Another military official acknowledged that the United States didn't know who the individual members of the force were and that its fighters and commanders had to be vetted to ensure that they are not connected to crimes of the Hussein regime. The force's leadership could be changed soon because of that, the official told the Associated Press.
Scores of Iraqis gathered in the streets Saturday morning, some flashing "V" for victory signs and raising the Iraqi flag. Motorists drove through the streets, shouting "Islam, it's your day!" and "We redeem Islam with our blood!"
Some were masked with kuffeyahs and raised automatic weapons, members of the insurgency that put up stiff resistance against the Marines. Some guerrillas drove through the city, honking horns and waving their guns out the windows.
Meanwhile, violence continued Saturday, exactly a year after President Bush stood aboard an aircraft carrier and declared that major combat in Iraq had ended.
A U.S. soldier was killed when a rocket-propelled grenade hit his convoy near the town of Qarraya, 45 miles south of Mosul, the military said. A second soldier died Saturday of wounds suffered the day before in a roadside bombing in the same area.
In another Saturday bombing, two foreign contractors were killed and five foreigners wounded in an attack in the northern city of Mosul, according to the U.S. military.
A British foot patrol came under attack in the southern city of Amarah, sparking a gunbattle with insurgents that left five Iraqis dead and six British soldiers wounded, according to a British forces spokesman.
Witnesses said the five Iraqis killed were members of radical Shiite cleric Muqtada al-Sadr's al-Mahdi Army. The clashes were ongoing Saturday night, said British Royal Air Force Squadron Leader Jonathan Arnold.

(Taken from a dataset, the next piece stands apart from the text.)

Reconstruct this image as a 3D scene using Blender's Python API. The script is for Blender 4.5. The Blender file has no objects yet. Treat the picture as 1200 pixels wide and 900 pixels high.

The new "Fallujah Brigade," led by Maj. Gen. Jassim Mohammed Saleh, fanned out and imposed a cordon around nearly the entire southern half of Fallujah, replacing Marines who were pulling back to set up a second cordon, some 5 miles from the city.
The willingness to install a relatively unknown armed force with ties to the ousted regime at the forefront of the Fallujah standoff was a sign of U.S. eagerness to find a way out of the siege, which raised an international outcry and angered many Iraqi leaders who supported the United States.
A U.S. officer told the Associated Press the Fallujah model, though not a "hard and fast" policy, might be applied elsewhere.
The force came about suddenly - a dramatic reversal less than a week after the United States was threatening to launch a new offensive into Fallujah. The former generals approached Marine commanders and offered to take over security duties in the city using their former soldiers, the military official said.
Conway, commander of the 1st Marine Expeditionary Force, insisted the U.S. withdrawal did not mean a let-up in the pursuit of the guerrillas. He said Saleh - who served in Saddam Hussein's Republican Guard and as a commander of the Iraqi army's 38th Infantry Division - has presented a plan to confront the city's hard-core militants.
"They understand our view that these people must be killed or captured," Conway said. "They have not flinched. And their commander has said as much to his assembly of officers."
Conway said the Iraqi force will be made up of 1,100 fighters, mostly former army soldiers. The Fallujah Brigade effectively turns some of the insurgents - those who joined for money or resentment at losing their jobs when Hussein's army was disbanded - against the more ideological anti-U.S. guerrillas.
Former Iraqi generals are putting together the force, and the ex-soldiers have been their "recruiting pool," Conway said. He said he could not rule out that some of the recruits might have fired on his Marines.
"I'd like to think that has not been the case, but I can't say categorically that it hasn't," he said.